In 1998 I was the member for Bradfield in Sydney’s North Shore. Three men of advanced years came to see me. They introduced themselves as members of the 2/30 Battalion Association. I am ashamed now to say I didn’t know what that meant other than that they were World War Two veterans. They said:
We’ve been through a lot in our lives. We were prisoners-of -war at Changi. Two of us were on the Burma-Thai railway. We’re worried about young people and we want to pass on what we’ve learned to young people. And we also want to emphasise the importance of reconciliation.
They’ve done it in Cowra.
They asked if I could help them get an $8000 grant from the Department of Veterans’ Affairs. I said,” guys, I love ya, but it would be easier to fight in a war again!” But we got the money.
About six months later a book arrived in my office, reflections of the 2/30 Battalion Association, called Getting on with it. It was in my briefcase for about a month before I had time to read it on a long flight.
There are two things these Australians said that stood out.
One said, “I suppose compassion means being prepared to listen to other people’s point of view and respecting those.”
Another said, “You might want to hate the Japanese for what they did, you might not ever be able to forget. But I can’t hate another human being. I can’t. I need to forgive. And it’s the hardest test of all, but it’s worth it, because I believe in myself and I value others.”
That was motivated by what you did here.
You have led our country, and as I said, you led us in shedding prejudices long before others did in other parts of the nation.
The most fragile, yet powerful of human emotions is - hope.
We all have to believe in a better future. Tomorrow will be better than today. Next week better than this.
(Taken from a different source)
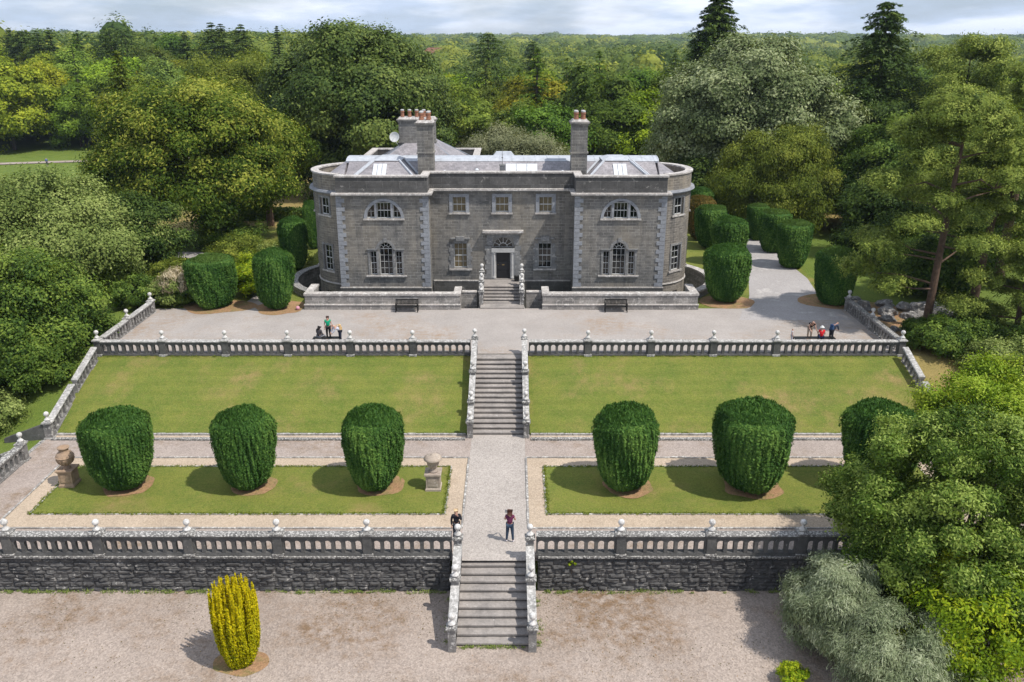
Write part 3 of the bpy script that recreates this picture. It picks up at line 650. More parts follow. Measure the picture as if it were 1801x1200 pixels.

Next year better than this one.
And what most sustains hope is men and women who reach out in support of one another.
Our challenge is to imbue in the next generation the imaginative capacity, unlike mine and earlier generations of Australians, to see the world through the eyes of others.
To see that we produce young Japanese and young Australians that are imbued with the qualities that have been nurtured here in Cowra - outward looking, compassionate, engaging, and engaged young people who manifest these qualities of care and concern for others, of peace and reconciliation…
And not ever accept that any human being, or any culture, in any way shape or form, is superior to another.
Drop by drop upon our nations’ hearts; by young actions you have given us the gift of wisdom.